His plays have seen over a thousand productions, and some seaside ‘summer season’ runs.

The Kalamunda Amateur Dramatic Society is presenting this comedy at the KADS Town Square Theatre, 6 Central Mall in Kalamunda. The two-hour performances are at 8.00 pm on Wednesday, Friday, and Saturday evenings, until Saturday 1st December. There is a matinée on Sundays at 2.00.

Smart programme and poster (Geoff Stribley and David Gribble), but the posters on-line had no curtain-up time, but this was added later on the paper version.

The scene: is a smart house, in a typical English village.

The set: Impressive set, and solidly built by the cast and several others.

The sitting room walls were pale blue. There were two doors, one on each side of the stage. A large frosted, picture window, adorned with mushroom coloured, satin curtains. There was an enclosed staircase. The elegant three-piece suite was a very comfortable, soft fabric, 3-seat settee with wood trim.

Excellent, well planned stage management by Lesley Broughton and Bella Freeman.

Good teching, with good split second cues (Mark Ramsey, Julie Hickling, Anita Bound, and Les Marshall)

 

       After twenty-one years of marriage, and now in his late-forties, James Beale (Jason Millman) walks out on his frumpy wife, Molly (Cathy Parr) to move in with his new floozy. Their 20-yrs. old daughter Claire (Sage Lockyer) appears to be on her father’s side. The interfering, gossiping neighbour, Nancy (Julie Holmshaw) is stirring up the neighbourhood with her doubts. Molly is devastated, and after four months of being alone, she has reached rock bottom.

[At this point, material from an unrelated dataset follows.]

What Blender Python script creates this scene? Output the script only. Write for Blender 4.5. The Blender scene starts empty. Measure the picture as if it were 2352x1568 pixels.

   Molly’s outspoken, but well-meaning lifelong friend, Fiona (Karin Staflund – superb), persuades her to try the ‘six-step miracle cure’ as described in a book for abandoned wives. The local vicar, Rev. David Thomas (David Gribble -very good) tries to help, but knows little of sex or love – but his parish secretary, Lynn Harris (Christine Gribble) would like to change that. Batchelor, Paul Tritton (Charlie Schirmer) an old friend from church, has a few ideas that might work.

       On completion of the six steps, Molly is guaranteed to have her life back together. Molly agrees to try Fiona’s idea, but first, she will have a relaxing spa and massage from Steve Miles (Steven Ozanne).

 

This farce was only written four years ago, and it has had long very successful seasons in the UK, yet sadly this production made the script look old and tired.

Most of director Ken Harris’ cast are quite experienced and capable, but strangely the chemistry was not there. The actors rarely looked each other in the eye, preferring to look over the head of the person that they were talking to; so when speaking their lines, they came from ‘memory’ rather than as a natural reaction to, or as a reply to, what had just been spoken. There was very little genuine interaction, which is the main requirement and theme of a farce. One actor was word perfect but ‘wooden’ – sorry. This dragged the pace down.

The actor with the least stage experience, Christine Gribble, performed particularly well. There was poor casting, and I suspect that many of the others – who can be very good – were in the wrong genre. The script was funny, but demanded correct punchy delivery.

I saw the amusing opening night of what could be a very funny, uproarious farce. Good luck, I hope that you get your act together – you CAN do it, I have faith.